Monday, July 12, 2010

Computers added to low-income homes do not magically produce education

Here's a New York Times article suggesting that giving computers to low-income families actually decreases math scores, and does not produce rosy educational outcomes....that we have some idealized hopes in this regard that don't actually happen. What actually seems to happen is that unsupervised kids mostly play games with the computers. A related article about the One Laptop Per Child program also addresses this idea that throwing laptops at children automatically produces good things. Both are worth a look, especially if you're attracted to projects like these (like I am).

1 comment:

  1. Anonymous9:47 AM

    I suspect that one of the biggest issues here is the lack of educational software geared toward rewarding the natural inquisitiveness of kids using a computer with actual knowledge about subjects like Math, English, and Science. Sure, there's tons of info out there in an amorphous blob, but (a) you need training in how to navigate it [the myth that kids who grow up with computers are somehow more savvy consumers of content is just that, a myth] and (b) it tends to promote looking up and copying an answer without understanding the reasons WHY it is the correct answer.

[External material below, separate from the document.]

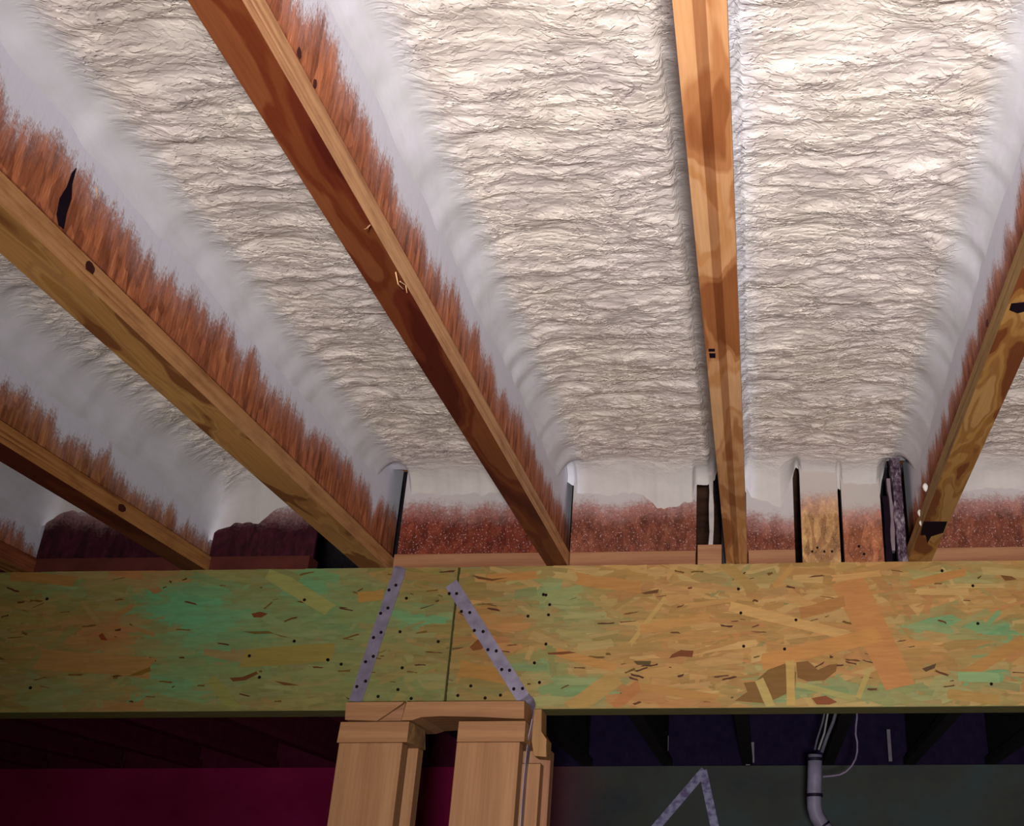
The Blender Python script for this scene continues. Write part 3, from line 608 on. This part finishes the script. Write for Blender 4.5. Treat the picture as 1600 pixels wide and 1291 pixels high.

    We know more than ever before about how people learn and have more methods than ever before to communicate, but I don't think that we've made much progress at all in terms of how we teach.

    One key point that shows up again and again in studies of educational performance across cultures is that if education is highly valued in the home [which doesn't necessarily mean that other family members ARE highly educated, just that they stress the value of education], then kids perform better. Guidance and direction has to come from somewhere. Spreading laptops to every kid means the teachers can't supervise them all, and if their parents aren't computer savvy or motivated, they can't monitor the kids.

    So if you want self-directed results without changing those factors, you need educational software that channels kids' natural tendencies to play and explore into something functional. And developing that will surely cost more than the hardware itself.